The Secret History of Modernism
ABOUT
THE BOOK
A chance meeting has New Zealand writer Laszlo Winter thinking back to his time in London in the late 1950s. The Empire might be in a state of collapse, but for young “colonials”, England remains a mythical place that draws them form the farthest corners of the globe.
There was Australian Samantha Conlan, clever, desirable, hopelessly in love with married Jewish New Zealander Freddy Goldstein, who carried with him a dark history. Rajiv, earnest young Indian at work on a study of Yeats and the deeps of the Indian mind. The enigmatic Margot, whose bond with her athletic brother Mark troubled Laszlo in ways he didn’t quite understand. Heather, the call girl, with whom Laszlo exchanged lessons on Shakespeare for lessons in love. Maltese Mr. Spitfire and How Repulsive the fishmonger who shared Laszlo’s digs. The great writers of the time, and the details of their lives recorded by Samantha in her idiosyncratic research project that she named her Secret History of Modernism.
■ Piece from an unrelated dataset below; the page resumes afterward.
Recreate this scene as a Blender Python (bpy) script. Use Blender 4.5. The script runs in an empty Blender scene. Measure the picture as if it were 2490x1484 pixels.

There was all that, and more – and there was Laszlo, knocking blindly about among them in that far-distant past that was London before the 1960s, despairing at his academic prospects, and gradually realising that he was, would only ever be, a storyteller.
Now, year later, from the other side of the world, from the other side of the millennium, the people seem to spring to life again. But the truth of what became of them, and how much is the fabric of fiction, only Laszlo can know.